Nei giorni scorsi una ricercatrice italiana, Laura Merotto, veneta di 35 anni ha vinto un prestigioso premio internazionale, l’Euwiin International Awards 2013.
Poteva essere l’occasione per esprimere un po’ di sano orgoglio nazionale, visto che oltretutto la dottoressa Merotto lavora e opera nel nostro Paese. Un piccolo segnale di speranza nella grande crisi, una luce nel buio.
E invece sarà l’ennesima vergogna. Perché Laura Merotto non potrà andare a Stoccolma a ritirare il suo premio. Non potrà perché il suo contratto è scaduto il 31 ottobre e lei, senza stipendio, non può permettersi il viaggio.
Laura Merotto fa ricerca dal 2005. E’ una delle promesse della nostra ingegneria aerospaziale e sta lavorando a progetti innovativi per lo sviluppo di tecnologie ecosostenibili per i viaggi nello spazio. Il suo curriculum brilla per le numerose collaborazioni internazionali ma è una semplice assegnista, il grado più basso nella gerarchia universitaria. La sua carriera è bloccata aspettando un concorso, sempre più un sogno nell’Università paralizzata da baroni e fondi ridotti al lumicino.
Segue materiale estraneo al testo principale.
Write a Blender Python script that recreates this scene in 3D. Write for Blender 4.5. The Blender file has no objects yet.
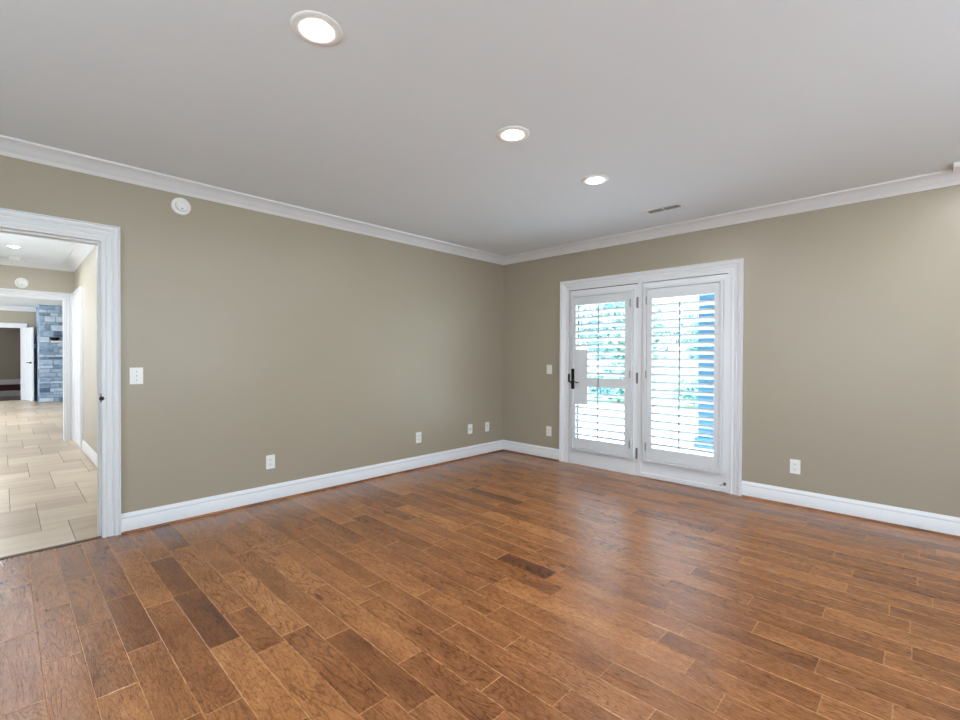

La senatrice Laura Puppato (PD) ha presentato un’interrogazione parlamentare sul tema, cercando di sollecitare l’attenzione del Governo. Ma la storia di Laura Merotto non è un’eccezione nell’Italia che non riesce a proteggere i suoi talenti. Il sistema della ricerca, che vista la genialità italiana in tutti i campi potrebbe essere -insieme all’arte- la scintilla che cerchiamo per uscire dalla crisi, declina sempre di più. Servirebbe una riforma profonda e uno scatto di dignità che non arriva.
Bisogna intervenire subito prima che Laura Merotto e gli altri cedano e se ne vadano in una terra più accogliente. Bisogna che tutti, dall’opinione pubblica alla politica, capiscano che ogni cervello che fugge è un danno inestimabile per tutti gli italiani.